The snowfall was deeper in the northern mountains, which were at 68percent of normal. It petered off to the south, which had about half the snow of a typical January.

The department monitors the snowfall and water content each winter because California depends on spring snowmelt for more than a third of its drinking and irrigation water. Hydroelectric plants rely on snowmelt to produce about a quarter of the state's power.

"We're below normal at this point, but it's so early it will be no problem catching up" with a few good winter storms, Gehrke said.

Bay Area water managers reacted similarly to Thursday's less-than-spectacular measurements.

"It's a little less than normal, but the season is still young," said Patty Friesen, spokeswoman for the Contra Costa Water District. "It's too early to tell."

The district's 500,000 customers get water taken directly from the Delta, which rises and falls with the Sierra runoff. The runoff is made up snow that accumulates during the winter, so a healthy snowpack is important to the district.

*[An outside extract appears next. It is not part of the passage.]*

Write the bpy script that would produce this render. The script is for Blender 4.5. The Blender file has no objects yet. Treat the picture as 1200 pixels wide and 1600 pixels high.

"We'd like to have more water at this point," said East Bay Municipal Utility District spokesman Jeff Becerra. "But it is still early in the season. We'll get a better sense of our outlook in February."

The utility district serves more than 1million people with water drawn from the Mokelumne River.

"We have a decent amount of storage," Becerra said. "But we also need to see how much precipitation we get this winter."

Just last spring, heavy rains caused extensive flooding and strained levees throughout the Sacramento-San Joaquin Delta. It was the third wet winter in a row for California, a circumstance that has left the state's reservoirs full and the groundwater recharged, department spokesman Don Strickland said.

"Nobody seems to be too concerned right now about a shortage of water," Strickland said. Even if the rest of the winter remains relatively dry, "we don't start worrying about drought until we string two or three dry winters together."

The department will conduct its other surveys each month through May.